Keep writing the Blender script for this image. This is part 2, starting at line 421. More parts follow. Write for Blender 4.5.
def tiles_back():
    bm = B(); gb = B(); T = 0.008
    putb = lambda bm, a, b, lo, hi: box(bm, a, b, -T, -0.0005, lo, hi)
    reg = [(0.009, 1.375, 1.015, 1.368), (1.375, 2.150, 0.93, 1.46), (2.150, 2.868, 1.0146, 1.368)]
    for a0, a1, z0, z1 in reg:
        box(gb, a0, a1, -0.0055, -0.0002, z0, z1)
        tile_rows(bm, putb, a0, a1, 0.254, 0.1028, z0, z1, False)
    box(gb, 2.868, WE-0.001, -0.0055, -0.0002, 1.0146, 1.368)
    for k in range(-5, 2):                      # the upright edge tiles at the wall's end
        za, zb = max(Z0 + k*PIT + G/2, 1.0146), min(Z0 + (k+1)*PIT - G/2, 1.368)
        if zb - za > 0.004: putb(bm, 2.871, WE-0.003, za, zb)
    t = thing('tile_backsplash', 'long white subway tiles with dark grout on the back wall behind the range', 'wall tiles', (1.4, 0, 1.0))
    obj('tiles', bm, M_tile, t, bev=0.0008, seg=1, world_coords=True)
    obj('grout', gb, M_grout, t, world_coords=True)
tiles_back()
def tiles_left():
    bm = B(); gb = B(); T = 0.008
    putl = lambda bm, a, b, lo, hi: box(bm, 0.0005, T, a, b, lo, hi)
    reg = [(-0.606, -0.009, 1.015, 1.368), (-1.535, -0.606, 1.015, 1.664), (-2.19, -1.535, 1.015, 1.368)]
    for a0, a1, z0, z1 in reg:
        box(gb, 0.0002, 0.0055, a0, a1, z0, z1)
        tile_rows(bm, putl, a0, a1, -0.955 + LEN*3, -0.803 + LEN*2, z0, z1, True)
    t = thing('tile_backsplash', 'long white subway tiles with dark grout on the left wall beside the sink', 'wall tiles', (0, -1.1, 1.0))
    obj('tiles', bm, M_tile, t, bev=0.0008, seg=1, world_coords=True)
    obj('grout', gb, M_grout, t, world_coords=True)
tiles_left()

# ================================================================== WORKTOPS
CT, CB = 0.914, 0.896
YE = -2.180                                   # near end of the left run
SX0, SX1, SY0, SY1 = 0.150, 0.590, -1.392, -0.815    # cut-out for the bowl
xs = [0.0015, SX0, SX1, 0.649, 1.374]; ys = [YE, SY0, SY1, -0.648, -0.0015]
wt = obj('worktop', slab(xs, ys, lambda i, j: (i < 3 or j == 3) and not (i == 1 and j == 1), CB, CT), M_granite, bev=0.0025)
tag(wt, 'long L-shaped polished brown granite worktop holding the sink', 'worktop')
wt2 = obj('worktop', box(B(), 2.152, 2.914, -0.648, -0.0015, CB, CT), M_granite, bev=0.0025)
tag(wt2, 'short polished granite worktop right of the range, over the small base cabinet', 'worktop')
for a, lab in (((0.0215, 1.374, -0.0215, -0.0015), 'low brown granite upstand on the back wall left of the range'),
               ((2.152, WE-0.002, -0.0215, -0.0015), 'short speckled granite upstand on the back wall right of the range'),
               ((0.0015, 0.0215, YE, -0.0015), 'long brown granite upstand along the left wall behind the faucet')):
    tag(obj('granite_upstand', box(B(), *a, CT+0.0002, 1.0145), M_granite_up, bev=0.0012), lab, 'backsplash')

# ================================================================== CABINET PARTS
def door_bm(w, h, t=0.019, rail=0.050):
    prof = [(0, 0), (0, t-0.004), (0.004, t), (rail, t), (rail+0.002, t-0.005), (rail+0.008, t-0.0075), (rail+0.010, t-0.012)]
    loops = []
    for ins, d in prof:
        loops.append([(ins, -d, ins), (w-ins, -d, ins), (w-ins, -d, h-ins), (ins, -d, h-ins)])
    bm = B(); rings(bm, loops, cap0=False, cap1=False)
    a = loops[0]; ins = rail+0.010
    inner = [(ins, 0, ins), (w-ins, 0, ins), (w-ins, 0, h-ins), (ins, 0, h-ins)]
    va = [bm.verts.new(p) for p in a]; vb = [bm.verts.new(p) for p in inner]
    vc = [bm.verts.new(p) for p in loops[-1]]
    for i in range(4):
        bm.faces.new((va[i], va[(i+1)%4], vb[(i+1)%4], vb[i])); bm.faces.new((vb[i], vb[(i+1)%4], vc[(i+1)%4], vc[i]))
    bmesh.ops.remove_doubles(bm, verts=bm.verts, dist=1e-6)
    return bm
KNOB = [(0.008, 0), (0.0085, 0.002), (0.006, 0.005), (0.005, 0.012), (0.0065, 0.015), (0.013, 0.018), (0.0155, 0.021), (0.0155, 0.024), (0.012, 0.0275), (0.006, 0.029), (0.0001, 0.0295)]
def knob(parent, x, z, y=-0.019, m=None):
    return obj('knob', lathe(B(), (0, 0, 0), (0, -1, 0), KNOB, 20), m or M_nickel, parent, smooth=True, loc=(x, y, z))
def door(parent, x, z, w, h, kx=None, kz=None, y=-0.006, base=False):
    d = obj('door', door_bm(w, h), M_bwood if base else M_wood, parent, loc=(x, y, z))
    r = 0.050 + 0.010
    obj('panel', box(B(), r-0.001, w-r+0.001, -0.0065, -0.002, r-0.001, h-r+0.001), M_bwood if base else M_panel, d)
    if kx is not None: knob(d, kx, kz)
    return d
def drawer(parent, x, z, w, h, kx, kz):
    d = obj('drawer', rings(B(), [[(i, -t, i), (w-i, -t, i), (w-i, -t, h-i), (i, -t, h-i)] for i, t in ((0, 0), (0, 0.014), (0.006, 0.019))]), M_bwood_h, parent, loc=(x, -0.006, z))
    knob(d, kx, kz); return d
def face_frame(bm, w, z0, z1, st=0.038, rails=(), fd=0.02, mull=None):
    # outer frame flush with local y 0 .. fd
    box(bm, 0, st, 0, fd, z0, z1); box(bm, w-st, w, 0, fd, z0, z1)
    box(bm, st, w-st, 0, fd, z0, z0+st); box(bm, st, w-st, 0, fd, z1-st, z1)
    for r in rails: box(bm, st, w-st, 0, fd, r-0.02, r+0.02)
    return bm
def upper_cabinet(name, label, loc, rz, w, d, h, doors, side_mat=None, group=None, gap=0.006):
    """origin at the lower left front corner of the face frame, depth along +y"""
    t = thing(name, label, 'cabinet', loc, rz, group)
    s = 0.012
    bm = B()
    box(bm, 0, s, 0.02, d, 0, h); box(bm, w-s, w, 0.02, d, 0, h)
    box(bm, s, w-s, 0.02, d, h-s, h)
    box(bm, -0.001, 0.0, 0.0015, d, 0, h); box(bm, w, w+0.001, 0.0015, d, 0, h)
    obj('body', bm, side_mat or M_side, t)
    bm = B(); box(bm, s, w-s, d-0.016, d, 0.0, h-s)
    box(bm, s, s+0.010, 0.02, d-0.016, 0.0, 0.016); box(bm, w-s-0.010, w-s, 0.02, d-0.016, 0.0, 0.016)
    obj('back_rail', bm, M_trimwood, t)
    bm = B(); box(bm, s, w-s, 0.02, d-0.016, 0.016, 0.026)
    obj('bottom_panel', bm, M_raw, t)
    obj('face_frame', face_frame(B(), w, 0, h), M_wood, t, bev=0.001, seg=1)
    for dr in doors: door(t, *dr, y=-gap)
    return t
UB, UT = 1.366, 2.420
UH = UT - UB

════

Each line of the listing should be echoed back exactly.

Keep writing the Blender script for this image. This is part 2, starting at line 421. More parts follow. Write for Blender 4.5.
def tiles_back():
    bm = B(); gb = B(); T = 0.008
    putb = lambda bm, a, b, lo, hi: box(bm, a, b, -T, -0.0005, lo, hi)
    reg = [(0.009, 1.375, 1.015, 1.368), (1.375, 2.150, 0.93, 1.46), (2.150, 2.868, 1.0146, 1.368)]
    for a0, a1, z0, z1 in reg:
        box(gb, a0, a1, -0.0055, -0.0002, z0, z1)
        tile_rows(bm, putb, a0, a1, 0.254, 0.1028, z0, z1, False)
    box(gb, 2.868, WE-0.001, -0.0055, -0.0002, 1.0146, 1.368)
    for k in range(-5, 2):                      # the upright edge tiles at the wall's end
        za, zb = max(Z0 + k*PIT + G/2, 1.0146), min(Z0 + (k+1)*PIT - G/2, 1.368)
        if zb - za > 0.004: putb(bm, 2.871, WE-0.003, za, zb)
    t = thing('tile_backsplash', 'long white subway tiles with dark grout on the back wall behind the range', 'wall tiles', (1.4, 0, 1.0))
    obj('tiles', bm, M_tile, t, bev=0.0008, seg=1, world_coords=True)
    obj('grout', gb, M_grout, t, world_coords=True)
tiles_back()
def tiles_left():
    bm = B(); gb = B(); T = 0.008
    putl = lambda bm, a, b, lo, hi: box(bm, 0.0005, T, a, b, lo, hi)
    reg = [(-0.606, -0.009, 1.015, 1.368), (-1.535, -0.606, 1.015, 1.664), (-2.19, -1.535, 1.015, 1.368)]
    for a0, a1, z0, z1 in reg:
        box(gb, 0.0002, 0.0055, a0, a1, z0, z1)
        tile_rows(bm, putl, a0, a1, -0.955 + LEN*3, -0.803 + LEN*2, z0, z1, True)
    t = thing('tile_backsplash', 'long white subway tiles with dark grout on the left wall beside the sink', 'wall tiles', (0, -1.1, 1.0))
    obj('tiles', bm, M_tile, t, bev=0.0008, seg=1, world_coords=True)
    obj('grout', gb, M_grout, t, world_coords=True)
tiles_left()

# ================================================================== WORKTOPS
CT, CB = 0.914, 0.896
YE = -2.180                                   # near end of the left run
SX0, SX1, SY0, SY1 = 0.150, 0.590, -1.392, -0.815    # cut-out for the bowl
xs = [0.0015, SX0, SX1, 0.649, 1.374]; ys = [YE, SY0, SY1, -0.648, -0.0015]
wt = obj('worktop', slab(xs, ys, lambda i, j: (i < 3 or j == 3) and not (i == 1 and j == 1), CB, CT), M_granite, bev=0.0025)
tag(wt, 'long L-shaped polished brown granite worktop holding the sink', 'worktop')
wt2 = obj('worktop', box(B(), 2.152, 2.914, -0.648, -0.0015, CB, CT), M_granite, bev=0.0025)
tag(wt2, 'short polished granite worktop right of the range, over the small base cabinet', 'worktop')
for a, lab in (((0.0215, 1.374, -0.0215, -0.0015), 'low brown granite upstand on the back wall left of the range'),
               ((2.152, WE-0.002, -0.0215, -0.0015), 'short speckled granite upstand on the back wall right of the range'),
               ((0.0015, 0.0215, YE, -0.0015), 'long brown granite upstand along the left wall behind the faucet')):
    tag(obj('granite_upstand', box(B(), *a, CT+0.0002, 1.0145), M_granite_up, bev=0.0012), lab, 'backsplash')

# ================================================================== CABINET PARTS
def door_bm(w, h, t=0.019, rail=0.050):
    prof = [(0, 0), (0, t-0.004), (0.004, t), (rail, t), (rail+0.002, t-0.005), (rail+0.008, t-0.0075), (rail+0.010, t-0.012)]
    loops = []
    for ins, d in prof:
        loops.append([(ins, -d, ins), (w-ins, -d, ins), (w-ins, -d, h-ins), (ins, -d, h-ins)])
    bm = B(); rings(bm, loops, cap0=False, cap1=False)
    a = loops[0]; ins = rail+0.010
    inner = [(ins, 0, ins), (w-ins, 0, ins), (w-ins, 0, h-ins), (ins, 0, h-ins)]
    va = [bm.verts.new(p) for p in a]; vb = [bm.verts.new(p) for p in inner]
    vc = [bm.verts.new(p) for p in loops[-1]]
    for i in range(4):
        bm.faces.new((va[i], va[(i+1)%4], vb[(i+1)%4], vb[i])); bm.faces.new((vb[i], vb[(i+1)%4], vc[(i+1)%4], vc[i]))
    bmesh.ops.remove_doubles(bm, verts=bm.verts, dist=1e-6)
    return bm
KNOB = [(0.008, 0), (0.0085, 0.002), (0.006, 0.005), (0.005, 0.012), (0.0065, 0.015), (0.013, 0.018), (0.0155, 0.021), (0.0155, 0.024), (0.012, 0.0275), (0.006, 0.029), (0.0001, 0.0295)]
def knob(parent, x, z, y=-0.019, m=None):
    return obj('knob', lathe(B(), (0, 0, 0), (0, -1, 0), KNOB, 20), m or M_nickel, parent, smooth=True, loc=(x, y, z))
def door(parent, x, z, w, h, kx=None, kz=None, y=-0.006, base=False):
    d = obj('door', door_bm(w, h), M_bwood if base else M_wood, parent, loc=(x, y, z))
    r = 0.050 + 0.010
    obj('panel', box(B(), r-0.001, w-r+0.001, -0.0065, -0.002, r-0.001, h-r+0.001), M_bwood if base else M_panel, d)
    if kx is not None: knob(d, kx, kz)
    return d
def drawer(parent, x, z, w, h, kx, kz):
    d = obj('drawer', rings(B(), [[(i, -t, i), (w-i, -t, i), (w-i, -t, h-i), (i, -t, h-i)] for i, t in ((0, 0), (0, 0.014), (0.006, 0.019))]), M_bwood_h, parent, loc=(x, -0.006, z))
    knob(d, kx, kz); return d
def face_frame(bm, w, z0, z1, st=0.038, rails=(), fd=0.02, mull=None):
    # outer frame flush with local y 0 .. fd
    box(bm, 0, st, 0, fd, z0, z1); box(bm, w-st, w, 0, fd, z0, z1)
    box(bm, st, w-st, 0, fd, z0, z0+st); box(bm, st, w-st, 0, fd, z1-st, z1)
    for r in rails: box(bm, st, w-st, 0, fd, r-0.02, r+0.02)
    return bm
def upper_cabinet(name, label, loc, rz, w, d, h, doors, side_mat=None, group=None, gap=0.006):
    """origin at the lower left front corner of the face frame, depth along +y"""
    t = thing(name, label, 'cabinet', loc, rz, group)
    s = 0.012
    bm = B()
    box(bm, 0, s, 0.02, d, 0, h); box(bm, w-s, w, 0.02, d, 0, h)
    box(bm, s, w-s, 0.02, d, h-s, h)
    box(bm, -0.001, 0.0, 0.0015, d, 0, h); box(bm, w, w+0.001, 0.0015, d, 0, h)
    obj('body', bm, side_mat or M_side, t)
    bm = B(); box(bm, s, w-s, d-0.016, d, 0.0, h-s)
    box(bm, s, s+0.010, 0.02, d-0.016, 0.0, 0.016); box(bm, w-s-0.010, w-s, 0.02, d-0.016, 0.0, 0.016)
    obj('back_rail', bm, M_trimwood, t)
    bm = B(); box(bm, s, w-s, 0.02, d-0.016, 0.016, 0.026)
    obj('bottom_panel', bm, M_raw, t)
    obj('face_frame', face_frame(B(), w, 0, h), M_wood, t, bev=0.001, seg=1)
    for dr in doors: door(t, *dr, y=-gap)
    return t
UB, UT = 1.366, 2.420
UH = UT - UB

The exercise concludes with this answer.